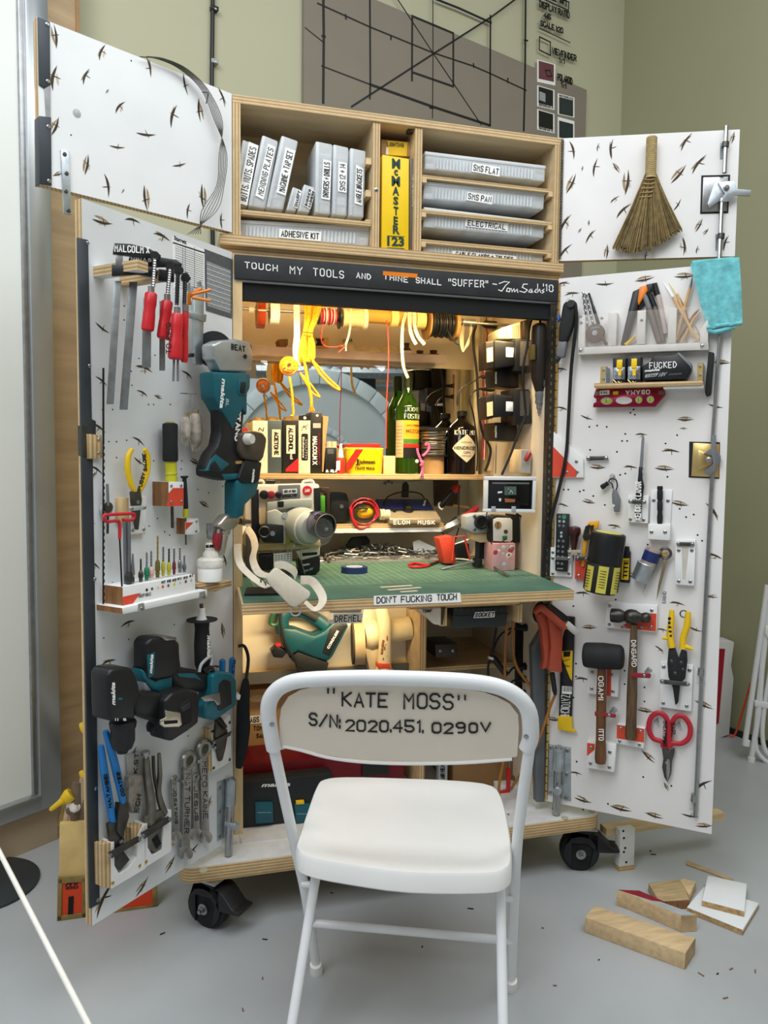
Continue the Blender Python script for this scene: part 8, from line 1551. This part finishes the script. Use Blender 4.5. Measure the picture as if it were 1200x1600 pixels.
def strap(P,w,th=.10):g=G();g.tube([F0.p(*Z1(zD,x,y),n) for x,y,n in P],w,STR,6,5,th);return g
s_.part('webbing',strap([(85,10,-.15),(55,80,-.05),(48,180,.05),(70,270,.12),(140,345,.2),(215,400,.26),(255,418,.29)],.012))
s_.part('webbing',strap([(110,20,-.15),(150,80,-.10),(165,150,-.04),(150,230,.04),(190,320,.14),(270,345,.25)],.012))
s_.part('webbing',strap([(295,275,.19),(360,270,.19),(425,310,.23),(440,345,.27)],.012));s_.part('webbing',strap([(470,370,.27),(540,375,.27),(590,430,.28),(618,490,.30),(605,540,.32),(560,565,.325),(500,515,.32)],.013))
g=G();g.pp(F0,zD((240,355),(300,290),(330,300),(540,455),(530,490),(440,555),(400,545),(255,395)),.295,.315,STR,.005);s_.part('pad',g)
g=G();c=F0.p(*Z1(zD,437,575),.30);g.torus(c,(0,1,0),.013,.0022,LGREY,20,6);s_.part('ring',g);g=G();c=F0.p(*Z1(zD,222,395),.26);g.torus(c,(1,.3,.4),.014,.002,DSTEEL,16,6);s_.part('buckle',g)
# ---------------------------------------------------------------- under the worktop
zU=Z(640,880,4.2857);zV=Z(340,1050,3.75);zW=Z(660,1030,3.75)
t=T('clear_box','small clear drawer box with a hand lettered white sticker under the worktop','box');g=G();qb(g,zD,((650,545),(900,545),(885,660),(655,664)),.20,.05,TRANSL,.004);qb(g,zD,((664,556),(885,556),(875,590),(668,592)),.185,.07,GREY,.003);t.part('case',g);g=G();sticker(g,F0,zD((690,598),(886,592),(882,655),(688,664)),.201,'DREMEL',PAPER,1.5);t.part('label_sticker',g)
t=T('jigsaw','green corded jigsaw hanging nose down under the left of the worktop','power tool');d=-.20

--

[What you are asked to do] Working from the material above, transcribe it exactly while omitting pictures.

[Result]
Continue the Blender Python script for this scene: part 8, from line 1551. This part finishes the script. Use Blender 4.5. Measure the picture as if it were 1200x1600 pixels.
def strap(P,w,th=.10):g=G();g.tube([F0.p(*Z1(zD,x,y),n) for x,y,n in P],w,STR,6,5,th);return g
s_.part('webbing',strap([(85,10,-.15),(55,80,-.05),(48,180,.05),(70,270,.12),(140,345,.2),(215,400,.26),(255,418,.29)],.012))
s_.part('webbing',strap([(110,20,-.15),(150,80,-.10),(165,150,-.04),(150,230,.04),(190,320,.14),(270,345,.25)],.012))
s_.part('webbing',strap([(295,275,.19),(360,270,.19),(425,310,.23),(440,345,.27)],.012));s_.part('webbing',strap([(470,370,.27),(540,375,.27),(590,430,.28),(618,490,.30),(605,540,.32),(560,565,.325),(500,515,.32)],.013))
g=G();g.pp(F0,zD((240,355),(300,290),(330,300),(540,455),(530,490),(440,555),(400,545),(255,395)),.295,.315,STR,.005);s_.part('pad',g)
g=G();c=F0.p(*Z1(zD,437,575),.30);g.torus(c,(0,1,0),.013,.0022,LGREY,20,6);s_.part('ring',g);g=G();c=F0.p(*Z1(zD,222,395),.26);g.torus(c,(1,.3,.4),.014,.002,DSTEEL,16,6);s_.part('buckle',g)
# ---------------------------------------------------------------- under the worktop
zU=Z(640,880,4.2857);zV=Z(340,1050,3.75);zW=Z(660,1030,3.75)
t=T('clear_box','small clear drawer box with a hand lettered white sticker under the worktop','box');g=G();qb(g,zD,((650,545),(900,545),(885,660),(655,664)),.20,.05,TRANSL,.004);qb(g,zD,((664,556),(885,556),(875,590),(668,592)),.185,.07,GREY,.003);t.part('case',g);g=G();sticker(g,F0,zD((690,598),(886,592),(882,655),(688,664)),.201,'DREMEL',PAPER,1.5);t.part('label_sticker',g)
t=T('jigsaw','green corded jigsaw hanging nose down under the left of the worktop','power tool');d=-.20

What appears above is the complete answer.